SAFRA members enjoy special discounts on MovieMax Member rates and Combo Sets at Shaw Theatres. For more info, go to safra.sg/promotions/shaw-theatres


Civil War

Out in cinemas 10 April (Available at Shaw Theatres)

Stars: Kirsten Dunst, Cailee Spaeny, Wagner Moura

A work of speculative fiction, this thriller asks the chilling question, “What if the United States of America devolved into warring states?” In this scenario within a familiar contemporary setting, a second American Civil War is unfolding as several states have seceded from the union. As forces vie for control of the country, with extremist militia battling the United States Army on multiple fronts, a group of journalists, Joel (Moura), Lee (Dunst) and Jessie (Spaeny), travel across the map to document divisions among the people and the escalating violence. 


Back To Black

Back To Black

Out in cinemas 11 April (available at Shaw Theatres)

Stars: Marisa Abela, Eddie Marsan, Jack O’Connell

Amy Winehouse had an unforgettable voice. An award-winning singer-songwriter whose second and final studio album, Back to Black, is a modern classic, she died at just 27 in 2011, after personal troubles that fame only served to exacerbate. This biopic charts her life and career, starting with her humble beginnings as a jazz club singer in the early 2000s, to her rise as a multi-award-winning musician. It also examines her relationships with her father Mitch and her on-off boyfriend Blake, amidst her struggles with substance abuse, addiction and mental illness.


Fallout

Out 11 April, Prime Video

Stars: Walton Goggins, Ella Purnell, Aaron Moten

After living within an ordered, post-apocalyptic underground society, in secure vaults designed to protect against nuclear fallout, a young woman sets out to explore the world above. Lucy (Purnell) discovers that what used to be Los Angeles is now a savage, lawless place, with the vault-dwellers having been forgotten for 200 years and dismissed as long-dead idealists. Unsurprisingly, different factions fight over the resources that remain, amidst a landscape of mutated beings, and Lucy struggles to stay alive while trying to find her father.


City Hunter

City Hunter

Out 25 April, Netflix

Stars: Ryohei Suzuki, Misato Morita, Masanobu Ando

Ryo (Suzuki) is an incorrigible skirt-chaser, a pervy private investigator with a wandering eye – but also a crack marksman’s aim.
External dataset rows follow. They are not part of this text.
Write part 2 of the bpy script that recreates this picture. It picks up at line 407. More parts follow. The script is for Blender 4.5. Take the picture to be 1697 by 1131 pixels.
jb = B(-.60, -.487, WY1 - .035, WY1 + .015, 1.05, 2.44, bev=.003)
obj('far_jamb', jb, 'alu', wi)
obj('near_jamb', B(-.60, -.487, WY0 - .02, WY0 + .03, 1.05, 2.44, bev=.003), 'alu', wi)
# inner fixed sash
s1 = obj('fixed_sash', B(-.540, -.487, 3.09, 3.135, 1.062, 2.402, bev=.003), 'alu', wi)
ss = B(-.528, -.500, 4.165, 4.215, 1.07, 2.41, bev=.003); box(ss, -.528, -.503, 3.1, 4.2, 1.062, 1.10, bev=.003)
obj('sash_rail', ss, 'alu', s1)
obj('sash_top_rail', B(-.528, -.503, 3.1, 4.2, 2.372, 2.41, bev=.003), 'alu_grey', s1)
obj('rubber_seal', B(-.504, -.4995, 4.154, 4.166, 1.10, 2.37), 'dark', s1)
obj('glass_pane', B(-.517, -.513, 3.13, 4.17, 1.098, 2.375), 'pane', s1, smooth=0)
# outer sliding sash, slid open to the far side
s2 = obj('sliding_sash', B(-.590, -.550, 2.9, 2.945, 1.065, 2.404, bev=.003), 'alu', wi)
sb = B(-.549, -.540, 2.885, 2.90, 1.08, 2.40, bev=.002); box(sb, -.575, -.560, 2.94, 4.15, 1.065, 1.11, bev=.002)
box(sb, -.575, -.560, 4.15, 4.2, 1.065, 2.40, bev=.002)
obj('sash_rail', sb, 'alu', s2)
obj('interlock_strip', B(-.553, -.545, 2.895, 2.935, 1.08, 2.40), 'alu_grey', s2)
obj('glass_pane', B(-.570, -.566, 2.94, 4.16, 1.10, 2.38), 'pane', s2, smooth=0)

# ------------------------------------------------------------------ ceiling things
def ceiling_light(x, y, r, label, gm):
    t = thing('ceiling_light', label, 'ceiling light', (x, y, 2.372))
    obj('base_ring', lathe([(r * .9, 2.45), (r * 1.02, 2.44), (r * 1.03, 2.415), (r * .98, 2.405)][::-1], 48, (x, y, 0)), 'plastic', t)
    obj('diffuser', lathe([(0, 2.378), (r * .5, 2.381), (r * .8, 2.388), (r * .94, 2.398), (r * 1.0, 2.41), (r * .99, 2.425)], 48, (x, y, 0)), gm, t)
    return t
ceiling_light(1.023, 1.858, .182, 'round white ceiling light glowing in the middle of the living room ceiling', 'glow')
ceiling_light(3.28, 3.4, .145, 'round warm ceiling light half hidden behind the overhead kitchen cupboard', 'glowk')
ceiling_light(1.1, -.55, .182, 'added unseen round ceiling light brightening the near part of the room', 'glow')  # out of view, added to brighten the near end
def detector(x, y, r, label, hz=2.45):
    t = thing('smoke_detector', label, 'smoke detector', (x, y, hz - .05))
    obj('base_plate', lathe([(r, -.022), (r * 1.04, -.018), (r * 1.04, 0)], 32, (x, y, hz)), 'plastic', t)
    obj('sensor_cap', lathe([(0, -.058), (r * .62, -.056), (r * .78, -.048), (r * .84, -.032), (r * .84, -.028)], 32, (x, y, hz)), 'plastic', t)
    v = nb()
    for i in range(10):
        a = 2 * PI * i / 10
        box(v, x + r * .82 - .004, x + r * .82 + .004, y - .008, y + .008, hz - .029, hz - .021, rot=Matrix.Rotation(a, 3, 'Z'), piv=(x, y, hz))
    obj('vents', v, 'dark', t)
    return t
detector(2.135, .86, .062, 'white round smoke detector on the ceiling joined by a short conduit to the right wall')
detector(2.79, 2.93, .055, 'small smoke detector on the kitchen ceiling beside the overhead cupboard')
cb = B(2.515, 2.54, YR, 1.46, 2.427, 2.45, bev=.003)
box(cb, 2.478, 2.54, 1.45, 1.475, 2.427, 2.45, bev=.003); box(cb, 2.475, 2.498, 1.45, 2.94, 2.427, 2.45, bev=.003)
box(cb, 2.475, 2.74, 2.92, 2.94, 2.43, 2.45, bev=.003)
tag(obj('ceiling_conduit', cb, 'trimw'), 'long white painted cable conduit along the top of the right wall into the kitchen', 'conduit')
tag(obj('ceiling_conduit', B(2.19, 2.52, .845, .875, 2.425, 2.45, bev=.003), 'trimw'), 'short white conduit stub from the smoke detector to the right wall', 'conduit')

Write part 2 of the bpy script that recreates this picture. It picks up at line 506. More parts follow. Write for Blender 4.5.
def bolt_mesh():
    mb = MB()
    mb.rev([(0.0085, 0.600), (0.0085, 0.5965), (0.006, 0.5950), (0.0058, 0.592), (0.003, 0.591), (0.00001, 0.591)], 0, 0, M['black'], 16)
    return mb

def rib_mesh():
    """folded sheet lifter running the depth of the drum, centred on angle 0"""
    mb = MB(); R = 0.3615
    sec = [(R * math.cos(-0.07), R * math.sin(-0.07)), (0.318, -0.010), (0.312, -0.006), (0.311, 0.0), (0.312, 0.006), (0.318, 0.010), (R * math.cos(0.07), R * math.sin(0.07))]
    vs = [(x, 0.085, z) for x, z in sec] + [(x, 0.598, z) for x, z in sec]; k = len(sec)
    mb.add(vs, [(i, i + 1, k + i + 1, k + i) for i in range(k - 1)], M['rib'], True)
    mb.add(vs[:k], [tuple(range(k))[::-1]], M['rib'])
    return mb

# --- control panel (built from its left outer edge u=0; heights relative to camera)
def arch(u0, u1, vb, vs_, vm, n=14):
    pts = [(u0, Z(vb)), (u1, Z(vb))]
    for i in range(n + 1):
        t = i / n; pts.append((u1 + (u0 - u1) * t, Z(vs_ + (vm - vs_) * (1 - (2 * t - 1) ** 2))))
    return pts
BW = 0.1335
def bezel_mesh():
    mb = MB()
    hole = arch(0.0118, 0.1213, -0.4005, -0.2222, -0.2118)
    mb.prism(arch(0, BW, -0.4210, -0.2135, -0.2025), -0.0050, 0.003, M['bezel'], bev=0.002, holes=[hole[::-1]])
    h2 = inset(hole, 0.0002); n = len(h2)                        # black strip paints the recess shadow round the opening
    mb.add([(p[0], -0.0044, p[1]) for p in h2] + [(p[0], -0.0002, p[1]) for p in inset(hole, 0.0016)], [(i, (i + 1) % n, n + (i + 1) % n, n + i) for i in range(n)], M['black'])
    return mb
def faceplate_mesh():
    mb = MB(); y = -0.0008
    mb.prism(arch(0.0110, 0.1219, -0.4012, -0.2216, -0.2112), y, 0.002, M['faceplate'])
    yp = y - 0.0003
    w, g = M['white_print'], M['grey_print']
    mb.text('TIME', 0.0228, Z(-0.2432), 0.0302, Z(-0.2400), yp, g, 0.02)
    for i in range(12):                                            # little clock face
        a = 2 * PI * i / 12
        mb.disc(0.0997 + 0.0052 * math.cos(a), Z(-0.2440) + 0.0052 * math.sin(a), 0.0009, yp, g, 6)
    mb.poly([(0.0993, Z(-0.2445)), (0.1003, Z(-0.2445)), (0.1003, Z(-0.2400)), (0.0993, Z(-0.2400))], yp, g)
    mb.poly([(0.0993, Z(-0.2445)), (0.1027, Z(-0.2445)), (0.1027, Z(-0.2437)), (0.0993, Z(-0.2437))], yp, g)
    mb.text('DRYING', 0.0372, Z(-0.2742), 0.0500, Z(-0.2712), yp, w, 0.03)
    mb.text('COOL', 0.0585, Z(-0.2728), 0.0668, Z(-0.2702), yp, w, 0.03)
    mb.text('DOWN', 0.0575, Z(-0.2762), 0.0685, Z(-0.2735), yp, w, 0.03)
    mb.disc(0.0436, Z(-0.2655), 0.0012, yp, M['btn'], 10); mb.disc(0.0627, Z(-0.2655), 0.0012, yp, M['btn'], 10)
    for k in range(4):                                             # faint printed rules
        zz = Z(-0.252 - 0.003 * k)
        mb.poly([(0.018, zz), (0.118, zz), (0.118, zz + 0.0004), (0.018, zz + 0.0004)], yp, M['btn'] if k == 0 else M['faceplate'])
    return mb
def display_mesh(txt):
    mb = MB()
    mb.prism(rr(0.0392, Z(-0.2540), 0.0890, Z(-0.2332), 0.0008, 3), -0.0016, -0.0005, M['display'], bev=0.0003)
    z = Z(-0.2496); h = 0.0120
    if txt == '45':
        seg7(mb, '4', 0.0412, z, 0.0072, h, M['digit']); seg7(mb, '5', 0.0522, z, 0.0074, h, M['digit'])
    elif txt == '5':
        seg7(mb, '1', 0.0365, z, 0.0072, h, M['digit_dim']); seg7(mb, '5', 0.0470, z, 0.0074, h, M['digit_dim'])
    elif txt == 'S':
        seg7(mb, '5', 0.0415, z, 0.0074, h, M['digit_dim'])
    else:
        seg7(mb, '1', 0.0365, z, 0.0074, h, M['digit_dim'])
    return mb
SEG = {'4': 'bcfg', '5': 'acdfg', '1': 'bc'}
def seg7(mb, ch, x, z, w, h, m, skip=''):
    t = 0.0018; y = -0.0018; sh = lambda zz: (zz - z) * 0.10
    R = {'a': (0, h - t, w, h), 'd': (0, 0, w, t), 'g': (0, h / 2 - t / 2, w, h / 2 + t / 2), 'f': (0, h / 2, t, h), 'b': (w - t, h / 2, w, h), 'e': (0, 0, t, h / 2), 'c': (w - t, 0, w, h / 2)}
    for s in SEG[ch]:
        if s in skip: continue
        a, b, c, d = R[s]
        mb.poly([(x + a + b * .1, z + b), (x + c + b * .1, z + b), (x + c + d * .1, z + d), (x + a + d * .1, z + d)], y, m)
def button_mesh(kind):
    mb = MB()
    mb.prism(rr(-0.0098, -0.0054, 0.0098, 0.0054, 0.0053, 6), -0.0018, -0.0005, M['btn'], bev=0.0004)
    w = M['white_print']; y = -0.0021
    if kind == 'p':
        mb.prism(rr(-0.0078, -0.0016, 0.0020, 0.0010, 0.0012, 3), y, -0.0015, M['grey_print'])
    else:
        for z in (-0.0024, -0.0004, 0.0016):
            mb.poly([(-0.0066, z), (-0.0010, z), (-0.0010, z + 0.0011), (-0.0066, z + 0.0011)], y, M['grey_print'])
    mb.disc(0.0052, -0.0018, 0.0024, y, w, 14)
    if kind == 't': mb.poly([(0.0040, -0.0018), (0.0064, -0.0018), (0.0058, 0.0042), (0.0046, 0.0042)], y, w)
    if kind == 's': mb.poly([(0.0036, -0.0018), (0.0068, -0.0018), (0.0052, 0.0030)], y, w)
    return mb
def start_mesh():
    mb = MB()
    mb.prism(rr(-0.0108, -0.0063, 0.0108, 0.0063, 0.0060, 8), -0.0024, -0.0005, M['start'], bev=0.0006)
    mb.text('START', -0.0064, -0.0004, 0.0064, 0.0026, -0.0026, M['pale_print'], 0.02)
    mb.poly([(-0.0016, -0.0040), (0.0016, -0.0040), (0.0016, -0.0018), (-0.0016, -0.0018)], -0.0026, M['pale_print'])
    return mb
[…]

His main redeeming feature: he is part of a team that sweeps up trouble in the Japanese underworld. Together with his partner Hideyuki (Ando), they are the “City Hunter” agency that takes on all kinds of crime-busting missions. One day, as Hideyuki dies in his arms, Ryo promises to take care of his tomboy sister Kaori (Morita). Together, they race to solve his murder and bring the perpetrators to justice, by hook or by crook.